Tuesday, September 30, 2014

"Owl Babies"

Behind dusty cupboards and broken cobwebs, there is a memory. It's tucked away from sunlight, hidden beneath the shadows. Only the holder knows where to look for it. That is exactly how I ended up finding it, Owl Babies.

My memory happens to be Owl Babies, this is a book that I remember my dad reading to me every night before I went to bed. When I found the old book hidden beneath all the dust I immediately received chills throughout my body. It’s not too often some memories from under the age of 4 come back so when they do, it only seems to be only in little bits. Like the spin of my nightgown, light-up slippers, stuffed animals, and princess nightlights running through my head as I looked at the book. I remembered  my dad carrying me to bed, tucking me in and letting me hear one story. That story for me would always be Owl Babies. The book seemed to be a comfort item for me something that I clung to before I went to bed. Even when my dad wasn't there to tuck me into bed that Owl Babies story was a security blanket I needed to have before going to bed. When I looked at the book I remembered all the memories. The time seems to fade so quickly, but in that moment I suddenly felt 4 again asking for daddy to tuck me in and read to me. It amazing how we can remember some things in such detail that it actually feels like you are there again. I wish to relive this memories and all the memories in my life at some point, whether it may be the good or the bad, a memory is something that we should cling to. Memories make up of who we are and I felt that Owl Babies was a major part of me when I was little.

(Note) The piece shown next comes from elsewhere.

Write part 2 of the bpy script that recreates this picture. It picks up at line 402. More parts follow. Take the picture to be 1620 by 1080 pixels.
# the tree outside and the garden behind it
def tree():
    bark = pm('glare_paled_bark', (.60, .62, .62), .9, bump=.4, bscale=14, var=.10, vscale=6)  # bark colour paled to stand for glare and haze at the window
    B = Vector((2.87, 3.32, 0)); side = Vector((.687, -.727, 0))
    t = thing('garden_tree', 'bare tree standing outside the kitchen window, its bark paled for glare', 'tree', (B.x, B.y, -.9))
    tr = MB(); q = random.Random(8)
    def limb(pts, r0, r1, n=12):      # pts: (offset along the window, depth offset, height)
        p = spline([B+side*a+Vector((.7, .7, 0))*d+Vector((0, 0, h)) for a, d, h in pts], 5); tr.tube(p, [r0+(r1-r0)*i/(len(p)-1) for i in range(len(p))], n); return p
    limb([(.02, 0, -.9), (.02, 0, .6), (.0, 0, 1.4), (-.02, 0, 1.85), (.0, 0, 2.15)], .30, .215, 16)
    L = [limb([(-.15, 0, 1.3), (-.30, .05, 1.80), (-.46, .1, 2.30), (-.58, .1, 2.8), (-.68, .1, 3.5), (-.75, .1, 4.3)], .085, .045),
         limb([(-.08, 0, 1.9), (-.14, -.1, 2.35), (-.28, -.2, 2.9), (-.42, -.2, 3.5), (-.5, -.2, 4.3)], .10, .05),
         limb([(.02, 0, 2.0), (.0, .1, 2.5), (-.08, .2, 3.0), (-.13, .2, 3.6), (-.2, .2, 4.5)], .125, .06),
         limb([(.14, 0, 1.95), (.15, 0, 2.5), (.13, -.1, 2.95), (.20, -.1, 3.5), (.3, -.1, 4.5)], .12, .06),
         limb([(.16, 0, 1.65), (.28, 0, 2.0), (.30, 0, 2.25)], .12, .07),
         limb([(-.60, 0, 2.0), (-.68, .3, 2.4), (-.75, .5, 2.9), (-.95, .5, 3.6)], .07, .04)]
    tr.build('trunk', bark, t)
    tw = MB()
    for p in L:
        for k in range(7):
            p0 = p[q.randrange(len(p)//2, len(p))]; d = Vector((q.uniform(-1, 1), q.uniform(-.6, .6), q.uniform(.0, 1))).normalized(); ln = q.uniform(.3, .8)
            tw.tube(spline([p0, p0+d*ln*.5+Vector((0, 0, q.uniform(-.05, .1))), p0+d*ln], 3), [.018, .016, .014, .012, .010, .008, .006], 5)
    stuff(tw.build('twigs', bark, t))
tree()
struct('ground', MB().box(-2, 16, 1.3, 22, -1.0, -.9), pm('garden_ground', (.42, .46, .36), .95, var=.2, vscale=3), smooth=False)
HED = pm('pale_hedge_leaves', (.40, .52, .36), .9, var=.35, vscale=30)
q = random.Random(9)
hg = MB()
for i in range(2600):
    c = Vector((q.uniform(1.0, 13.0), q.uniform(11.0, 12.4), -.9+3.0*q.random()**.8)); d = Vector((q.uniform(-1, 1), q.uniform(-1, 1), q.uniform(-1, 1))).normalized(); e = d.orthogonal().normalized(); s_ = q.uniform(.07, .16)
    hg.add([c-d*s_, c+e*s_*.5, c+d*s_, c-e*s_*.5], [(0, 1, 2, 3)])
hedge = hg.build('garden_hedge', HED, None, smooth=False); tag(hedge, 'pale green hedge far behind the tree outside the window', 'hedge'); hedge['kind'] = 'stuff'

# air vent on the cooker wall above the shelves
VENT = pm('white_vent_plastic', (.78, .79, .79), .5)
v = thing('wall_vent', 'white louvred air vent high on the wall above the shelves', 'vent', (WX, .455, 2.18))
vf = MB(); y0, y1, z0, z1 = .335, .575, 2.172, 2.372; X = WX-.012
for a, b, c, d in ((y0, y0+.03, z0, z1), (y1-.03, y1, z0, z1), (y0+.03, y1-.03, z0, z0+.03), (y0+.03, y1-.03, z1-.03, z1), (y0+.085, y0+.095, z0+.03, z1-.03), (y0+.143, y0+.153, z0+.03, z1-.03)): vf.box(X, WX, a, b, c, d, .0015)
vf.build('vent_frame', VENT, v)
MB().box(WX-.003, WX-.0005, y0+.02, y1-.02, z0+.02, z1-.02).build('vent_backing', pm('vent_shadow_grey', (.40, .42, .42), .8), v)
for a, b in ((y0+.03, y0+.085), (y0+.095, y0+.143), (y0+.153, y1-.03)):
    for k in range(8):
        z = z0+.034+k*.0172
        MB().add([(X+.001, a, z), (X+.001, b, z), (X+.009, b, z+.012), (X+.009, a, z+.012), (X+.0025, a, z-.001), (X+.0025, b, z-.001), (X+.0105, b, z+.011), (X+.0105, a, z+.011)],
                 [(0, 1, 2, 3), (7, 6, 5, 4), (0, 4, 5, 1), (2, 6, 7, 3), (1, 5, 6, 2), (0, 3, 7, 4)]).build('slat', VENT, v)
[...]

We look at memories after they happen. Some are sweet and some aren't. Many memories we choose to remember matter to us. The scary part about our lives is our ability to remember the little details. There seem to be little reminders that trigger a memory like a street sign might bring back memories of corner lemonade stands, or maybe a brand of soap reminds someone of warm baths at the beach every summer. Whatever it may be, it is a memory, and it is special to each of us. Take a step back go through the little things in your life and reach towards the little memories and try to trigger the things that make it special.